Academia Case Study

The Client

 Established in 2003, Academia supplies software, hardware and training to the education and not-for-profit sectors. Working in partnership with a wide range of vendors such as Adobe, Apple, Quark and Microsoft, the company’s rapid growth is down to its competitive prices, value-added service and staffs’ in-depth product knowledge.

In October 2008, Academia, along with 11 other suppliers, was awarded a Becta / OGC framework agreement to supply specialist academic software and hardware to education institutions in Britain.


  • To raise the profile of the work Academia is doing with schools, focussing on a single vendor (Apple).
  • To position Academia as the premier supplier under the Framework Agreement ahead of BETT 2010.
  • To drive traffic to the site and generate business leads from other London schools.

The Strategy

TopLine recommended a targeted, strategic approach, starting with a single case study constructed around a trial at a school in London. Academia partnered with Brentford City Learning Council to supply iPhones to 35 students at Gumley House Convent School in November/December 2009. The trial was designed to produce information on how iPhones can facilitate learning in pupils from Year 7 to Year 13, and was based on two years’ worth of study carried out by education expert, Professor Michael Gibson.

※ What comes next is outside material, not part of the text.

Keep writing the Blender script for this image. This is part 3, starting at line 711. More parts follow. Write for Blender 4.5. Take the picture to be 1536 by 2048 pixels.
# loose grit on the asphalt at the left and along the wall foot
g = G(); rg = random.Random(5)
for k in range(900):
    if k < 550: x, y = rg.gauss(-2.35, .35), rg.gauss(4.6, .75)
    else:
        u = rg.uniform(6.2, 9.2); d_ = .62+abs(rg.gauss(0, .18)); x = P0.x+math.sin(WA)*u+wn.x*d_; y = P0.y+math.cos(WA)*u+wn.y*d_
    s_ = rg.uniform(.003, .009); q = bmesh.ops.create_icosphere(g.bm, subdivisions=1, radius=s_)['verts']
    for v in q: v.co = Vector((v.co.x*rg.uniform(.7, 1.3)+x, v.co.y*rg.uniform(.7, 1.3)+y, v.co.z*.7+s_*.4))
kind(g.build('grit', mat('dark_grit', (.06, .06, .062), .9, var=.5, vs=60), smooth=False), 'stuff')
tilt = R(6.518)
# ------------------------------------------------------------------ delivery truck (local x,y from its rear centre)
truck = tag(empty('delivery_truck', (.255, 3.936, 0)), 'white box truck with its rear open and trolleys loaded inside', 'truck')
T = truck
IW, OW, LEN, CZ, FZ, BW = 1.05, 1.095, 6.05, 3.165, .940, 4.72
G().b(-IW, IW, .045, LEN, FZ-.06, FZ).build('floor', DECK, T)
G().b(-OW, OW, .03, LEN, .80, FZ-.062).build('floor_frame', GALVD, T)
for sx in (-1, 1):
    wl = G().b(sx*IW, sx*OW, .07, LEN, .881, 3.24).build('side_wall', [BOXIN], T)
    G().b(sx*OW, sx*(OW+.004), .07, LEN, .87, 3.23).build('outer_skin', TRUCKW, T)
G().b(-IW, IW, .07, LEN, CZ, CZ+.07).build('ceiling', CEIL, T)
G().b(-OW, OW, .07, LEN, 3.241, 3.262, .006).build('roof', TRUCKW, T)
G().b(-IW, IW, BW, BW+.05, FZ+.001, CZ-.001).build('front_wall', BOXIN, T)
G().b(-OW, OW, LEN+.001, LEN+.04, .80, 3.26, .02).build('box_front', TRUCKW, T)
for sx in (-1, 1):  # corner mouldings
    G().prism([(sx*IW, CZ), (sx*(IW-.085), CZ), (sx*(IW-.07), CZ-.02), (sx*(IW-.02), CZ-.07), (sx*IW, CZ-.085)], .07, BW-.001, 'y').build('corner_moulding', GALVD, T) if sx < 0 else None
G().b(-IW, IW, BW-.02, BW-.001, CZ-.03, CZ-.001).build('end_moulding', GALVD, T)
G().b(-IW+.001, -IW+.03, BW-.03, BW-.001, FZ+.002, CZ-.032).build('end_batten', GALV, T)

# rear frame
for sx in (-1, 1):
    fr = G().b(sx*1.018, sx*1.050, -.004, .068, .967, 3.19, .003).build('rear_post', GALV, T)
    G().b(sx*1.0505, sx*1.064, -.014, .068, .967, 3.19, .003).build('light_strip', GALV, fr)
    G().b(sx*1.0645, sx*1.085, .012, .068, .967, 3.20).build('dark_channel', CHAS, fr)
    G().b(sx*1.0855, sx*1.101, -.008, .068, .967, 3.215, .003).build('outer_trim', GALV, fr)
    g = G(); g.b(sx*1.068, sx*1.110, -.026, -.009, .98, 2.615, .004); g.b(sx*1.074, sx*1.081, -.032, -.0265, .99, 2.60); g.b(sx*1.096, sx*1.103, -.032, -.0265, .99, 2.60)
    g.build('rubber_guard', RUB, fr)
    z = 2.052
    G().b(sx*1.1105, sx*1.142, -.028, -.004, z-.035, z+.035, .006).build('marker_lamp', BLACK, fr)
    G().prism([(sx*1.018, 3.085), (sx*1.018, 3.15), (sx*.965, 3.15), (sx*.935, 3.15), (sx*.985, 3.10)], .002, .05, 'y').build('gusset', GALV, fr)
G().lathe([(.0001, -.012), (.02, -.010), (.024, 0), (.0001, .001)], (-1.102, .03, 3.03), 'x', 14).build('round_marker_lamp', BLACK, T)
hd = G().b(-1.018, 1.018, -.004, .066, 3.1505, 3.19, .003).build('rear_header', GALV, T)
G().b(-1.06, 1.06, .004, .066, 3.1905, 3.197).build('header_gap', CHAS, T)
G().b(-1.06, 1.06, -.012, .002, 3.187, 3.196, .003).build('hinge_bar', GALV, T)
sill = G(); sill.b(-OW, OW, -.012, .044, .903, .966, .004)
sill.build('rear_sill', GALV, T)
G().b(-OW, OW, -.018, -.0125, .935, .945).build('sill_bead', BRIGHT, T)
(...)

The PR project included the following elements:

  • Development of Tier 1 and Tier 2 target media lists.
  • Detailed case study of the project, including comments from Academia, Brentford CLC, teachers and students.
  • A media release based on the case study distributed to Tier 1 and 2 publications as a news story.
  • Media interviews with key education/ICT and public sector focused journalists

The Results

The campaign generated over 40 pieces of coverage including prominent positioning in the BBC, The Daily Telegraph and, The Mail On Sunday and The Mirror websites and Government Computing Magazine. The case study was also featured on the BETT 2010 website in the lead up to BETT 2010. The story generated a high amount of blog coverage and heavily featured in social media as a consequence, as well as a wide range of Mac-focussed publications. It also realised global coverage with recorded hits across Europe and East Asia.